At the moment I don’t have much there. In principle, I think we are a rather small field in the planet community, because we observe a certain kind of star. At the moment, the SPP is more focused on understanding single planets. How can we model that? How does the planet form? et cetera. Just due to the fact our stars do not as easily reveal their properties, we are not quite as good at connecting to those fields. But I hope we will get there in a few years.

  • What SPP offers did you make use of?

Last year and this year, there was a SPP conference each, and those were very exciting events, because you got to look up a bit and see other fields, and you have real experts sitting there, who work in these fields. It is always extremely exciting to get a look at what they do. That may not always be super applicable to your own research, but it is still great to broaden one’s own understanding of this quite complex subject matter.

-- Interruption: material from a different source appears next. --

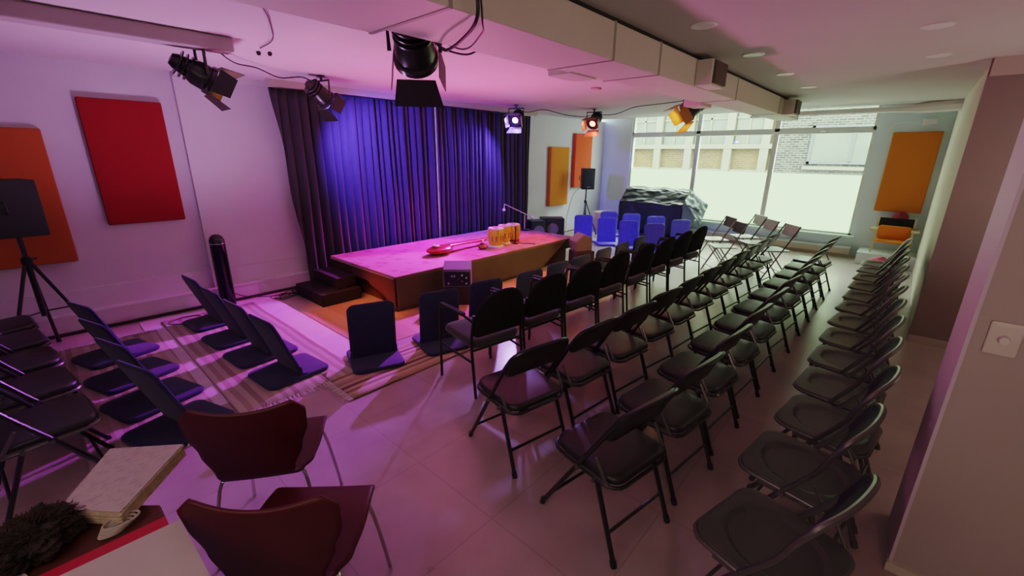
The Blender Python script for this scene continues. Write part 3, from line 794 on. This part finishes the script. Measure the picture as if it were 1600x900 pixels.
def tripod(label, loc, feet, hub, top, knob=True):
    t = thing('speaker_stand', label, 'stand', loc)
    MB().tube([(0, 0, hub-.45), (0, 0, top)], .017).tube([(0, 0, hub-.5), (0, 0, hub+.02)], .021).build('pole', 'black_metal', t)
    MB().lathe([(.03, hub-.03), (.036, hub-.02), (.036, hub+.02), (.02, hub+.04)], 16).build('collar', 'black_metal', t)
    MB().tube([(0, 0, hub+.01), (.06, .02, hub+.01)], .010).build('knob', 'plastic', t)
    for (a, b) in feet:
        l = MB().tube([(a*.05, b*.05, hub-.01), (a, b, .02)], .0135).build('leg', 'black_metal', t)
        MB().tube([(a*.97, b*.97, .03), (a*1.03, b*1.03, .0)], .018).build('rubber_foot', 'rubber', l)
        MB().tube([(0, 0, hub-.46), (a*.55, b*.55, hub*.45)], .007).build('brace', 'black_metal', t)
    return t
lx, ly = -.13, 5.50
tripod('black tripod loudspeaker stand against the left wall', (lx, ly, 0), [(.03, .24), (.31, .05), (-.26, -.22)], .84, 1.06)
speaker('black loudspeaker on the left tripod before the rust orange panel', (lx+.0, ly, 1.06), R(-75), w=.34, d=.30, h=.46)
rx, ry = 8.62, 5.50
tripod('black tripod loudspeaker stand beside the far blue floor seats', (rx, ry, 0), [(-.30, -.12), (.05, -.30), (.30, .15)], .74, 1.02)
speaker('black loudspeaker on the far tripod before the scarlet panel', (rx, ry, 1.02), R(140), h=.46)
tag(MB().tube(smooth_path([(8.5, 5.5, 1.1), (8.38, 5.62, .98), (8.34, 5.7, .8), (8.33, 5.8, .4), (8.36, 5.86, .02), (8.0, 5.8, .01), (7.7, 5.7, .01)]), .005).build('speaker_cable', 'cable'), 'thin cable hanging from the far tripod loudspeaker', 'cable')

# black column (fan heater) by the wall
cf = thing('tower_column', 'slim glossy black column with rounded top by the left wall', 'column', (1.335, 5.76, 0))
MB().lathe([(.078, 0), (.080, .03), (.078, .70), (.078, .77)], 28).build('column_body', mat('gloss_black', (.008, .008, .01), .12), cf)
MB().lathe([(.0785, .745), (.0795, .75), (.0785, .757)], 28).build('trim_band', 'chrome', cf)
MB().lathe([(.078, .757), (.076, .79), (.062, .825), (.035, .85), (.0, .857)], 28).build('dome', 'black_metal', cf)
tag(MB().tube(smooth_path([(1.41, 5.78, .13), (1.55, 5.80, .05), (1.8, 5.72, .012), (2.0, 5.68, .012), (2.15, 5.6, .012)]), .005).build('column_cable', 'cable'), 'thin black cable curving from the black column to the stage', 'cable')
pts = []
for k in range(46):
    a = k*.9; pts.append((1.95+.22*math.cos(a*.53)+.07*math.cos(a*2.1)+.006*k, 5.60+.10*math.sin(a*.7)+.03*math.sin(a*1.9), .012+.012*(k % 3)))
tag(MB().tube(smooth_path(pts, 4), .005, 6).build('cable_tangle', 'cable'), 'tangle of black cables on the floor at the foot of the curtain', 'cable')
tag(MB().tube(smooth_path([(.9, 5.45, .015), (1.0, 5.55, .015), (.86, 5.62, .015), (.70, 5.50, .015), (.86, 5.40, .015), (1.15, 5.62, .015), (1.3, 5.68, .012)]), .005).build('floor_cable', 'cable'), 'thin cable looping on the pale lamplit floor behind the floor seats', 'cable')

# floor loudspeaker cabinets right of the stage
def cabinet(label, loc, rz, w, d, h):
    t = thing('floor_loudspeaker', label, 'speaker', loc, rz)
    MB().prism([(-d/2, 0), (d/2, 0), (d/2*.7, h), (-d/2, h)], -w/2, w/2).build('cabinet', 'plastic', t, bevel=.012, smooth=False)
    MB().lathe([(.11, 0), (.12, .01), (.10, .012), (.03, -.01), (.0, .0)], 24, Matrix.Translation((0, d/2*.86+.004, h*.55)) @ Matrix.Rotation(R(-82), 4, 'X')).build('driver_cone', mat('cone_grey', (.16, .15, .16), .5), t)
    MB().cushion(rrect(w*.8, h*.75, .03, 4), 0, .01, .004, xf=Matrix.Translation((0, d/2*.85-.004, h*.5)) @ Matrix.Rotation(R(-82), 4, 'X')).build('baffle', 'black_metal', t)
    return t
cabinet('larger black floor loudspeaker beyond the right end of the stage', (7.42, 5.55, 0), R(135), .50, .40, .48)
cabinet('smaller black floor loudspeaker between the stage and the larger one', (6.98, 5.62, 0), R(150), .30, .36, .46)

# wedge monitor on the stand in front of the stage
stn = thing('monitor_stand', 'dark box stand at the front edge of the stage', 'stand', (3.30, 3.86, 0), R(-45))
MB().box(-.15, .15, -.11, .13, .0, .235).build('stand_box', mat('stand_brown', (.05, .035, .02), .8), stn, bevel=.008)
wm = thing('wedge_monitor', 'small amplifier with knobs on the box stand before the stage', 'monitor', (3.30, 3.86, .235), R(-45))
MB().prism([(-.13, 0), (.12, 0), (.12, .20), (.05, .285), (-.11, .21)], -.165, .165).build('cabinet', 'grey_lilac', wm, bevel=.006, smooth=False)
MB().box(-.15, .15, -.142, -.128, .02, .195).build('rear_panel', 'black_metal', wm, smooth=False)
for (a, b, m2) in ((-.10, .05, 'silver'), (-.06, .14, 'silver'), (-.03, .05, 'black_metal'), (-.03, .14, 'silver'), (.02, .10, 'black_metal'), (.06, .15, 'silver'), (.06, .08, 'brass'), (.11, .12, 'silver'), (.11, .05, 'silver')):
    MB().tube([(a, -.142, b), (a, -.158, b)], .011, 12).build('knob', m2, wm)
stn2 = thing('monitor_box', 'brown box at the right front corner of the stage', 'box', (6.02, 3.86, 0), R(-30))
MB().box(-.17, .17, -.14, .14, 0, .24).build('box_body', mat('box_brown', (.10, .055, .03), .85), stn2, bevel=.008)
wm2 = thing('wedge_monitor', 'tilted brown-lit wedge monitor on the box at the right end of the stage', 'monitor', (6.03, 3.90, .245), R(60))
MB().prism([(-.14, .0), (.13, .0), (.15, .15), (-.02, .27), (-.14, .22)], -.15, .15).build('cabinet', mat('wedge_brown', (.32, .22, .14), .7), wm2, bevel=.006, smooth=False)
MB().prism([(.140, .158), (-.01, .272), (-.008, .278), (.146, .164)], -.13, .13).build('front_grille', mat('wedge_lit_front', (.5, .32, .22), .7), wm2, smooth=False)  # orange light on the slanted top put into this lighter colour

# ------------------------------------------------------------------ instruments on the stage
def drum(name, label, loc, r, h, belly, strapc, bodyc):
    t = thing(name, label, 'drum', loc)
    MB().lathe([(r*.62, 0), (r*.86, h*.10), (r*belly, h*.38), (r*1.02, h*.75), (r*.96, h*.95), (r*.9, h*.98)], 32).build('shell', bodyc, t)
    MB().lathe([(r*.99, h*.93), (r*1.05, h*.96), (r*.99, h*1.01), (0, h*1.0)], 32).build('skin', 'tabla_skin', t)
    MB().lathe([(r*.42, h*1.0), (r*.40, h*1.012), (0, h*1.014)], 24).build('black_spot', 'black_vinyl', t)
    m_ = MB(); n = 16
    for k in range(n):
        a = 2*PI*k/n; b = a+PI/n
        m_.tube([(r*1.05*math.cos(a), r*1.05*math.sin(a), h*.95), (r*(belly+.05)*math.cos((a+b)/2), r*(belly+.05)*math.sin((a+b)/2), h*.42), (r*.84*math.cos(b), r*.84*math.sin(b), h*.07)], .005, 5)
    m_.build('straps', strapc, t)
    if name == 'tabla_drum':
        for k in range(4):
            a = R(200+30*k)
            MB().tube([(r*1.06*math.cos(a), r*1.06*math.sin(a), h*.35), (r*1.06*math.cos(a), r*1.06*math.sin(a), h*.62)], .014, 10).build('tuning_peg', 'wood', t)
    MB().tube([(r*.85*math.cos(a), r*.85*math.sin(a), .012) for a in [2*PI*k/24 for k in range(24)]], .022, 8, closed=True).build('ring_cushion', 'cap_red' if name != 'tabla_drum' else 'bone', t)
    return t
M['tabla_wood'] = mat('yellow_drum_body', (.75, .42, .03), .4, var=.25, scale=14)
M['strap'] = mat('yellow_lit_straps', (.80, .60, .10), .7)  # yellow of the stage lamps is put into the strap colour
drum('tabla_drum', 'leftmost of three yellow hand drums on the stage, nearest the string instrument', (4.60, 4.48, sz+.0), .112, .285, 1.06, 'strap', 'tabla_wood')
drum('tabla_drum', 'middle of the three yellow hand drums on the stage', (4.86, 4.55, sz+.0), .092, .29, 1.08, 'strap', 'tabla_wood')
drum('bass_drum', 'rightmost of the three yellow hand drums on the stage', (5.14, 4.62, sz+.0), .105, .27, 1.10, 'strap', 'tabla_wood')
tn = thing('tanpura', 'red long-necked string instrument lying on the stage carpet', 'instrument', (3.66, 4.66, sz), R(5))
MB().grid(lambda u, v: (lambda a, x: ((x), .145*math.sin(PI*min(1, max(0, (x+.22)/.50)))**.62*math.cos(a)*(1 if x < .1 else max(.2, 1-(x-.1)*3.4)), .075+.085*math.sin(PI*min(1, max(0, (x+.22)/.56)))**.6*math.sin(a)*(.55 if math.sin(a) > 0 else .85)))(2*PI*v, -.22+.5*u), 36, 28).build('gourd_body', 'tanpura', tn)
MB().grid(lambda u, v: (.18+.84*u, (.060-.022*u)*math.cos(2*PI*v), .10-.03*u+.022*math.sin(2*PI*v)), 20, 14).build('neck', 'tanpura', tn)
MB().cushion(rrect(.07, .10, .02, 3, -.06, 0), .12, .145, .006).build('bridge', 'bone', tn)
m_ = MB()
for s in (-1.5, -.5, .5, 1.5): m_.tube([(-.06, s*.012, .147), (.98, s*.008, .098)], .0012, 4)
m_.build('strings', 'silver', tn)
for k, (a, b) in enumerate(((.92, 1), (.97, -1), (.86, -1), (.88, 1))):
    MB().tube([(a, b*.02, .075), (a, b*.085, .08)], [.006, .014], 8).build('tuning_peg', 'bone', tn)
pot = thing('brass_pot', 'small round brass pot beside the string instrument neck', 'pot', (4.34, 4.50, sz))
MB().lathe([(.03, 0), (.06, .012), (.075, .035), (.065, .06), (.035, .075), (.03, .085), (.045, .095), (.03, .1), (0, .1)], 24).build('bowl', mat('copper_brown', (.35, .12, .04), .35, metal=.6), pot)
MB().tube([(0, 0, .09), (.02, .01, .13)], .007).build('stem', 'brass', pot)
tag(MB().tube(smooth_path([(4.98, 4.36, sz+.03), (5.05, 4.32, sz+.008), (5.12, 4.25, sz+.006), (5.14, 4.15, sz+.006)]), .006).build('microphone_lead', 'cable'), 'short dark lead running from the drums to the stage edge', 'cable')
mh = thing('upright_microphone', 'dark upright microphone standing between the two right drums', 'microphone', (4.98, 4.42, sz))
MB().lathe([(.05, 0), (.05, .012), (.01, .016)], 20).build('base', 'black_metal', mh)
MB().tube([(0, 0, .01), (0, 0, .27)], .011).build('body', 'black_metal', mh)
ms = thing('microphone_stand', 'boom microphone stand at the back of the stage behind the drums', 'stand', (6.05, 5.15, sz))
MB().lathe([(.10, 0), (.10, .015), (.02, .02)], 24).build('base', 'black_metal', ms)
MB().tube([(0, 0, .01), (0, 0, .28)], .010).build('pole', 'silver', ms)
MB().tube([(.12, -.06, .24), (-.42, .12, .50)], .008).build('boom', 'silver', ms)
MB().tube([(-.42, .12, .50), (-.38, .12, .62), (-.28, .10, .56)], .004).build('loop', 'cable', ms)
MB().tube([(-.42, .12, .50), (-.45, .10, .42)], .006).lathe([(0, .03), (.022, .02), (.028, 0), (.022, -.02), (0, -.028)], 14, Matrix.Translation((-.455, .10, .40))).build('microphone', 'white_paint', ms)
MB().lathe([(0, .035), (.03, .02), (.034, 0), (.03, -.02), (0, -.035)], 14, Matrix.Translation((.14, -.07, .235))).build('counterweight', 'white_paint', ms)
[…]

Apart from that, I have of course also visited the SPP webinar regularly, because there are also quite some interesting talks. And of course I occasionally worked with the outreach team, and that is also thrilling to see what we do there to bring the science to the public. For me as still a young student it is very exciting to see what possibilities exist there, and to learn from the experts.

  • Could the SPP support your research?

First of all, to even have the possibility to do this research, that’s great on its own. And then the network you get, where you can ask experts if you have questions about certain subjects. Add to that the possibility to go to these conferences and learn a lot there. Even if you don’t need it for your research directly, this, for me, is another reason to do my PhD, because I have the chance to learn these things. And of course you get to know a lot of nice people, that’s very fun and is highly motivating, to make cool contacts.

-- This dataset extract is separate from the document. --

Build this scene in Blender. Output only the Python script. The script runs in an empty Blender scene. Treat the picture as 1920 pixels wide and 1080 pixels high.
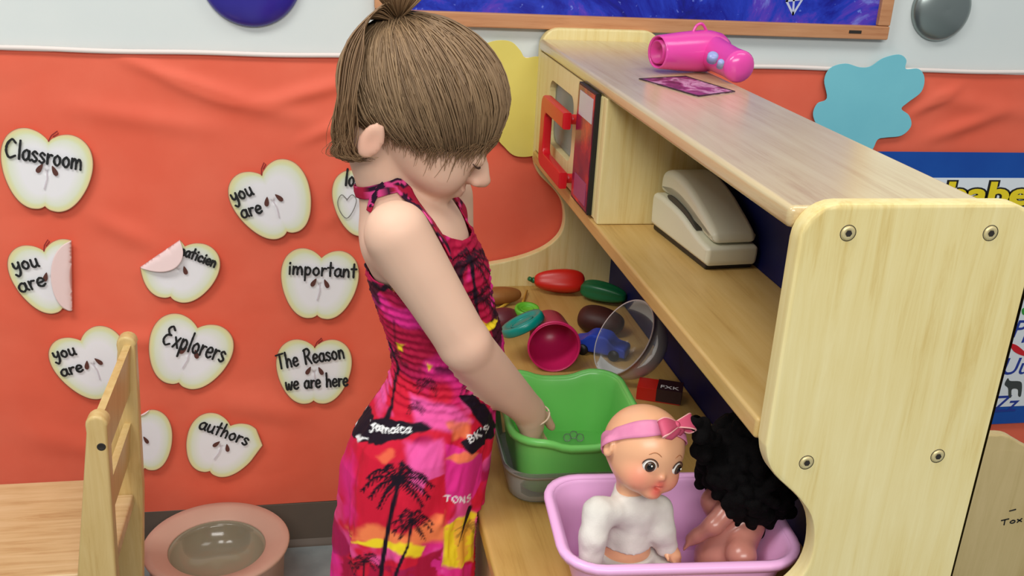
import bpy, bmesh, math, random
import numpy as np
from mathutils import Vector, Matrix

# ------------------------------------------------------------------ camera
FPX = 1890.0
CAM = np.array([0.0, 0.0, 1.3])
def _rot(y, p, r):
    fw = np.array([math.sin(y)*math.cos(p), math.cos(y)*math.cos(p), -math.sin(p)])
    rt = np.array([math.cos(y), -math.sin(y), 0.0]); up = np.cross(rt, fw)
    c, s = math.cos(r), math.sin(r)
    return np.array([c*rt+s*up, -s*rt+c*up, fw])
ROT = _rot(math.radians(11.5), math.radians(21.1), math.radians(3.16))
sc = bpy.context.scene
cd = bpy.data.cameras.new('camera'); cam = bpy.data.objects.new('camera', cd); sc.collection.objects.link(cam)
cd.sensor_width = 36.0; cd.lens = FPX/1920*36.0; cd.clip_start = 0.02; cd.clip_end = 60
cam.matrix_world = Matrix(((ROT[0][0], ROT[1][0], -ROT[2][0], CAM[0]), (ROT[0][1], ROT[1][1], -ROT[2][1], CAM[1]),
                           (ROT[0][2], ROT[1][2], -ROT[2][2], CAM[2]), (0, 0, 0, 1)))
sc.camera = cam
# ------------------------------------------------------------------ world, lamps, exposure
wd = bpy.data.worlds.new('world'); sc.world = wd; wd.use_nodes = True
wd.node_tree.nodes['Background'].inputs[0].default_value = (0.90, 0.96, 1.0, 1)
wd.node_tree.nodes['Background'].inputs[1].default_value = 0.27
def area(name, loc, sx, sy, power, color, rot=(0, 0, 0)):
    l = bpy.data.lights.new(name, 'AREA'); l.shape = 'RECTANGLE'; l.size = sx; l.size_y = sy; l.energy = power; l.color = color
    o = bpy.data.objects.new(name, l); sc.collection.objects.link(o); o.location = loc; o.rotation_euler = rot
area('fluorescent_light', (-0.9, 0.55, 2.6), 1.3, 0.6, 34, (1.0, 0.97, 0.92))
area('fluorescent_light', (1.2, 0.75, 2.65), 1.3, 0.6, 13, (1.0, 0.97, 0.92))
area('fluorescent_light', (0.1, -1.5, 2.4), 2.0, 0.6, 58, (1.0, 0.97, 0.92), (math.radians(28), 0, 0))
sc.view_settings.view_transform = 'Standard'; sc.view_settings.look = 'None'
sc.view_settings.gamma = 1.0; sc.view_settings.use_curve_mapping = False
sc.view_settings.exposure = 0.0

# ------------------------------------------------------------------ helpers
rng = np.random.default_rng(7); random.seed(7)
def ray(u, v): return ROT.T @ np.array([(u-960)/FPX, -(v-540)/FPX, 1.0])
def P(u, v, x=None, y=None, z=None):
    """the point where the sight line of a photo pixel meets the plane x=, y= or z= (metres)"""
    d = ray(u, v)
    t = (x-CAM[0])/d[0] if x is not None else (y-CAM[1])/d[1] if y is not None else (z-CAM[2])/d[2]
    return CAM + d*t
C = sc.collection
def lin(c):
    c = np.asarray(c, float)/255.0
    return np.where(c <= 0.04045, c/12.92, ((c+0.055)/1.055)**2.4)
def rgb(r, g, b): return tuple(lin((r, g, b)))+(1.0,)

def empty(name, loc, label, cat, group=None, rotz=0.0):
    o = bpy.data.objects.new(name, None); C.objects.link(o); o.location = tuple(loc); o.rotation_euler = (0, 0, rotz)
    o.empty_display_size = 0.02
    return tag(o, label, cat, group)
def tag(o, label, cat, group=None):
    o['label'] = label; o['category'] = cat
    if group: o['group'] = group
    return o
def mesh(name, V, F, mat, parent=None, smooth=True, loc=None, matidx=None, world=False):
    """one mesh object; world=True: V in world coordinates, moved into the parent thing's frame"""
    V = np.asarray(V, float)
    if world:
        r = parent
        while r is not None and r.parent is not None: r = r.parent
        if r is not None:
            V = V - np.array(r.location)
            a = -r.rotation_euler.z
            if abs(a) > 1e-9:
                c, s = math.cos(a), math.sin(a); V = np.stack([c*V[:, 0]-s*V[:, 1], s*V[:, 0]+c*V[:, 1], V[:, 2]], 1)
        elif loc is not None:
            V = V - np.array(loc)
    me = bpy.data.meshes.new(name)
    if isinstance(F, np.ndarray):
        n, k = F.shape
        me.vertices.add(len(V)); me.vertices.foreach_set('co', V.astype(np.float32).ravel())
        me.loops.add(n*k); me.loops.foreach_set('vertex_index', F.astype(np.int32).ravel())
        me.polygons.add(n); me.polygons.foreach_set('loop_start', np.arange(0, n*k, k, dtype=np.int32))
        me.update(calc_edges=True); me.validate()
    else:
        me.from_pydata([tuple(v) for v in V], [], [tuple(f) for f in F])
    for m in (mat if isinstance(mat, (list, tuple)) else [mat]): me.materials.append(m)
    if matidx is not None: me.polygons.foreach_set('material_index', np.asarray(matidx, np.int32))
    me.polygons.foreach_set('use_smooth', np.full(len(me.polygons), smooth))
    o = bpy.data.objects.new(name, me); C.objects.link(o)
    if parent is not None: o.parent = parent
    if loc is not None: o.location = tuple(loc)
    return o
def frombm(name, bm, mat, parent=None, smooth=False, **k):
    bm.normal_update()
    V = [tuple(v.co) for v in bm.verts]; bm.verts.index_update()
    F = [[v.index for v in f.verts] for f in bm.faces]; bm.free()
    o = mesh(name, V, F, mat, parent, smooth, **k)
    if smooth == 'auto' or smooth is True:
        pass
    return o
def autosmooth(o, ang=35):
    me = o.data; bm = bmesh.new(); bm.from_mesh(me)
    for e in bm.edges:
        e.smooth = len(e.link_faces) == 2 and e.calc_face_angle(9) < math.radians(ang)
    bm.to_mesh(me); bm.free()
    wn = o.modifiers.new('even_shading', 'WEIGHTED_NORMAL'); wn.keep_sharp = True; wn.weight = 100; return o
def box_bm(lo, hi, bevel=0.0, seg=2):
    bm = bmesh.new(); bmesh.ops.create_cube(bm, size=1.0)
    lo, hi = np.array(lo, float), np.array(hi, float)
    for v in bm.verts: v.co = Vector(lo+(np.array(v.co)+0.5)*(hi-lo))
    if bevel > 0: bmesh.ops.bevel(bm, geom=list(bm.edges), offset=bevel, segments=seg, profile=0.5, affect='EDGES')
    return bm
def box(name, lo, hi, mat, parent=None, bevel=0.002, seg=2, world=True, **k):
    return autosmooth(frombm(name, box_bm(lo, hi, bevel, seg), mat, parent, True, world=world, **k))
def prism(name, outline, axis, lo, hi, mat, parent=None, bevel=0.002, seg=2, world=True, holes=None, **k):
    """outline (a,b) extruded along an axis: 'y' -> (x,z), 'x' -> (y,z), 'z' -> (x,y)"""
    bm = bmesh.new()
    def co(a, b, t): return {'y': (a, t, b), 'x': (t, a, b), 'z': (a, b, t)}[axis]
    vs = [bm.verts.new(co(a, b, lo)) for a, b in outline]
    f = bm.faces.new(vs)
    r = bmesh.ops.extrude_face_region(bm, geom=[f])
    d = Vector(co(0, 0, hi-lo))
    for v in r['geom']:
        if isinstance(v, bmesh.types.BMVert): v.co += d
    bmesh.ops.recalc_face_normals(bm, faces=list(bm.faces))
    if bevel > 0:
        es = [e for e in bm.edges if len(e.link_faces) == 2 and any(len(fc.verts) == len(outline) and len(outline) != 4 or abs(getattr(fc.normal, axis)) > 0.9 for fc in e.link_faces)]
        bmesh.ops.bevel(bm, geom=es, offset=bevel, segments=seg, profile=0.5, affect='EDGES')
    big = [fc for fc in bm.faces if len(fc.verts) > 4]
    if big: bmesh.ops.triangulate(bm, faces=big, ngon_method='EAR_CLIP')
    return autosmooth(frombm(name, bm, mat, parent, True, world=world, **k))
def arc(cx, cy, r, a0, a1, n=8, ry=None):
    ry = r if ry is None else ry
    return [(cx+r*math.cos(math.radians(a0+(a1-a0)*i/n)), cy+ry*math.sin(math.radians(a0+(a1-a0)*i/n))) for i in range(n+1)]
def rrect(x0, y0, x1, y1, r, n=6):
    return arc(x1-r, y0+r, r, -90, 0, n)+arc(x1-r, y1-r, r, 0, 90, n)+arc(x0+r, y1-r, r, 90, 180, n)+arc(x0+r, y0+r, r, 180, 270, n)
def catmull(pts, n=6, closed=False):
    p = [np.array(q, float) for q in pts]; out = []
    m = len(p)
    rngi = range(m if closed else m-1)
    for i in rngi:
        a = p[(i-1) % m] if (closed or i > 0) else 2*p[0]-p[1]
        b = p[i]; c = p[(i+1) % m]
        d = p[(i+2) % m] if (closed or i+2 < m) else 2*p[m-1]-p[m-2]
        for j in range(n):
            t = j/n
            out.append(0.5*((2*b)+(-a+c)*t+(2*a-5*b+4*c-d)*t*t+(-a+3*b-3*c+d)*t**3))
    if not closed: out.append(p[-1])
    return out
def loft(rings, cap0=True, cap1=True):
    """rings: list of (n,3) arrays -> V,F"""
    n = len(rings[0]); V = np.concatenate([np.asarray(r, float) for r in rings]); F = []
    for i in range(len(rings)-1):
        for j in range(n):
            a, b = i*n+j, i*n+(j+1) % n
            F.append((a, b, b+n, a+n))
    V = list(map(tuple, V))
    if cap0:
        c = len(V); V.append(tuple(np.mean(rings[0], axis=0))); F += [(c, (j+1) % n, j) for j in range(n)]
    if cap1:
        c = len(V); o = (len(rings)-1)*n; V.append(tuple(np.mean(rings[-1], axis=0))); F += [(c, o+j, o+(j+1) % n) for j in range(n)]
    return V, F
def lathe(profile, n=40, closed=False):
    """profile (r,z) list; closed=True joins its ends into a ring solid"""
    rings = []
    if closed: profile = list(profile)+[profile[0]]
    for r, z in profile:
        a = np.linspace(0, 2*math.pi, n, endpoint=False)
        rings.append(np.stack([r*np.cos(a), r*np.sin(a), np.full(n, z)], 1))
    return loft(rings, profile[0][0] > 1e-5 and not closed, profile[-1][0] > 1e-5 and not closed)
def frame_from(zdir, xhint=(1, 0, 0)):
    z = np.array(zdir, float); z /= np.linalg.norm(z)
    x = np.array(xhint, float); x = x-z*(x@z)
    if np.linalg.norm(x) < 1e-4:
        x = np.array((0, 1.0, 0)); x = x-z*(x@z)
    x /= np.linalg.norm(x); y = np.cross(z, x)
    return np.stack([x, y, z], 1)
def place(V, R, t): return np.asarray(V, float) @ np.asarray(R).T + np.asarray(t)
def tube(path, rad, n=8, flat=1.0, up=(0, 0, 1)):
    path = [np.array(p, float) for p in path]; m = len(path); rings = []
    rad = [rad]*m if np.isscalar(rad) else rad
    X = None
    for i, p in enumerate(path):
        t = path[min(i+1, m-1)]-path[max(i-1, 0)]; t /= (np.linalg.norm(t)+1e-12)
        h = np.array(up, float) if X is None else X
        X = h-t*(h@t)
        if np.linalg.norm(X) < 1e-6: X = np.cross(t, (1, 0, 0.3))
        X /= np.linalg.norm(X); Y = np.cross(t, X)
        a = np.linspace(0, 2*math.pi, n, endpoint=False)
        rings.append(p+rad[i]*(flat*np.cos(a)[:, None]*X+np.sin(a)[:, None]*Y))
    return loft(rings)
def join(parts):
    V, F = [], []
    for v, f in parts:
        o = len(V); V += list(map(tuple, v)); F += [tuple(i+o for i in q) for q in f]
    return V, F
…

  • What might we know about your topic in 10 years?

That is of course always the most difficult question. I hope that through new methods, or through improving methods we already have, I should say, we can improve our picture, and also that we find a lot more planets. Right now, we know only about 140 planets around giant stars; compared to almost 5000 planets around main-sequence stars, this is quite a small sample. We need a lot more to determine parameters statistically, to understand, which parameters influence what, we are still lacking there. I definitely believe that ever-improving telescopes with super-high resolution spectrographs, like Gaia or Espresso for example, will help us to find much, much more and therefore advance the statistical analysis. I think, this will allow us to predict what happens to certain systems when we know the star evolves in a certain way. Which planets will survive? Which might be swallowed? Which stay, where they are? That would be, I think, something to hope for in 10 years.

  • What are your hobbies outside science?

Actually, I play handball in a club, including regular tournaments and such things; that is fun and also a good balance. In general, I like to do sports, I also like to go swimming. And during the Corona break, where a lot was impossible to do, I got the idea to learn the piano and so I bought an e-piano and started teaching it to myself. I am quite satisfied, I would say; of course there’s room for improvement, but that is also a lot of fun for me.